Antykomunistyczne stypy
W PRL-u za kołnierz się nie wylewało.
— Dużo pan pije? — pyta lekarz, patrząc na drżące ręce pacjenta.
— Eee, tylko okazyjnie.
— To znaczy?
— To znaczy, że każda okazja jest dobra!
Taki dowcip kursował w PRL-u. Każda okazja jest dobra, a co dopiero, kiedy umiera I sekretarz KPZR! To koniecznie trzeba oblać! I naród ofiarnie spełniał patriotyczny obowiązek.
10 listopada 1982 roku podeszła do mnie na ulicy jakaś starsza pani i chwyciła za łokieć.
— Wie pan? Breżniew nie żyje!
— ??!!?!?!
— Radio podało. Chyba żałobę ogłosili — szepnęła rozpromieniona. — Ja pana widziałam, jak pan rozdawał ulotki, to pomyślałam, że panu powiem.
Wieść rozchodziła się lotem błyskawicy. W kolejkach, na przystankach, na ulicach ludzie sobie gratulowali, knajpy się zapełniały, meliny obniżyły marże — wódka lała się strumieniami. Gdynia świętowała w patriotycznym uniesieniu.
Trochę ponad rok później podobną radością uraczył nas kolejny gensek — Czernienko. Minął następny rok — przyszła kolej na Andropowa.
Szedłem wtedy Świętojańską ze Zbyszkiem Łąkowskim, kiedy dotarła do nas ta wiadomość. Niewiele myśląc, wstąpiliśmy do najbliższej restauracji. W „Ermitage’u” panowała senna atmosfera. Przy stolikach, popijając „oranżadę” i ćmiąc Marlboro, siedziało kilka kobiet o umęczonych twarzach, a za kontuarem przysypiał barman.
— Poprosimy po kielichu!
Barman zerknął na zegarek.
— Za godzinę — mruknął. Wyjaśnienie dla młodzieży: zgodnie z ustawą o wychowaniu w trzeźwości, w PRL-u życie zaczynało się o 13:00 — dopiero od tej godziny wolno było sprzedawać alkohol. Trunki podawało się, rzecz jasna, wcześniej, ale w konspiracji, zaufanym osobom, np. w butelkach od oranżady.
— Panie, towarzysz Andropow nie żyje. Żal nam serce ściska, musimy się napić.
— Poważnie? — barman zaczął się budzić. Jeszcze raz spojrzał na zegarek.
— A, ch… — machnął ręką. Postawił na ladzie trzy kieliszki i nalał „Wyborowej”. Chwycił jeden, stanął w uroczystej pozie i wzniósł toast:
— Zdrowie… Eee, to znaczy… chciałem powiedzieć… Za spokój duszy towarzysza Andropowa!

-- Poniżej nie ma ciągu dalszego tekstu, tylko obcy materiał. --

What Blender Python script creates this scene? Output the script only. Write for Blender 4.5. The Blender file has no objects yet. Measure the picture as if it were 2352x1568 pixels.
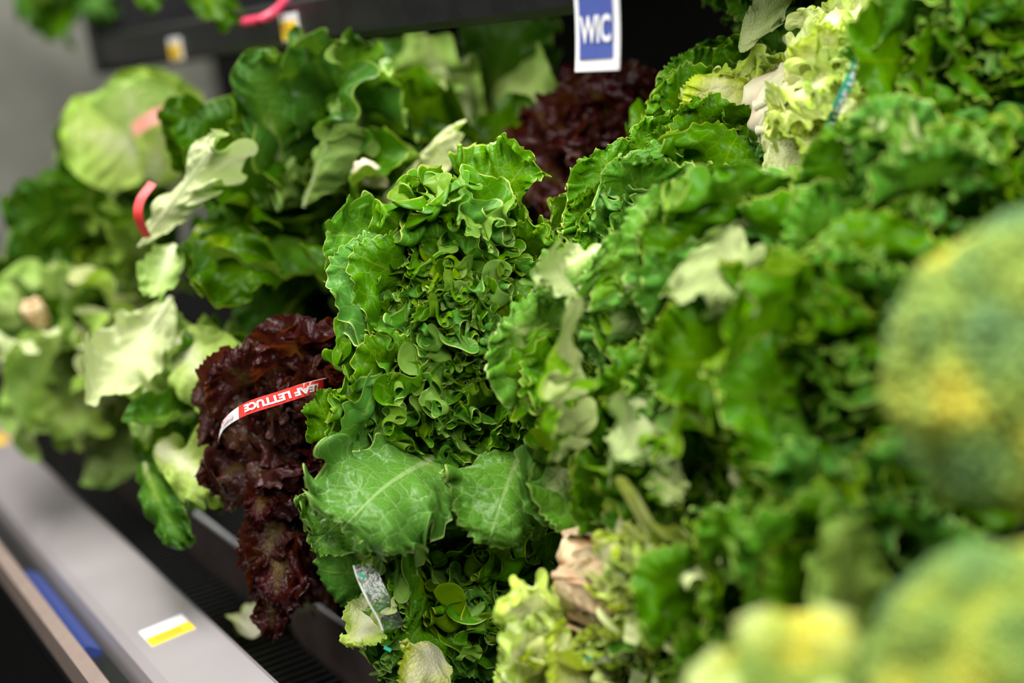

Znad stolików zerknęło w naszym kierunku kilka par podkrążonych oczu, zmarszczone brwi świadczyły o wielkim wysiłku umysłowym. Wreszcie treść toastu zaczęła docierać do skacowanych głów — wymięte twarze rozpogodziły się, w górę uniosły się szklanki z „oranżadą”. Gdynia zaczęła świętować…
Nazajutrz rano prezes Akademickiej Spółdzielni Pracy „Absolwent” Adam Bojek odebrał telefon od Andrzeja Terlikowskiego.
— Co? Kogo? No dobra, trzeba działać!
Ruszył do Tadeusza Ostrowskiego, zaopatrzeniowca. Wszyscy wiedzieli, że jest ubekiem, tylko jemu się wydawało, że to tajemnica.
— Tadziu, masz wyciągnąć Zbycha Mielewczyka. Gliny go zwinęły.
— Ale zaraz… Dlaczego ja? Co ja mogę…
Adam chwycił go za fraki:
— Tadziu, nie p… Rusz się! — Zaciągnął go do telefonu, wręczył słuchawkę i Tadziu zaczął dzwonić. Po kilku telefonach wykonanych z pamięci odwiesił słuchawkę i powiedział:
— Załatwione. Zbychu jest w izbie wytrzeźwień. Zaraz go wypuszczą.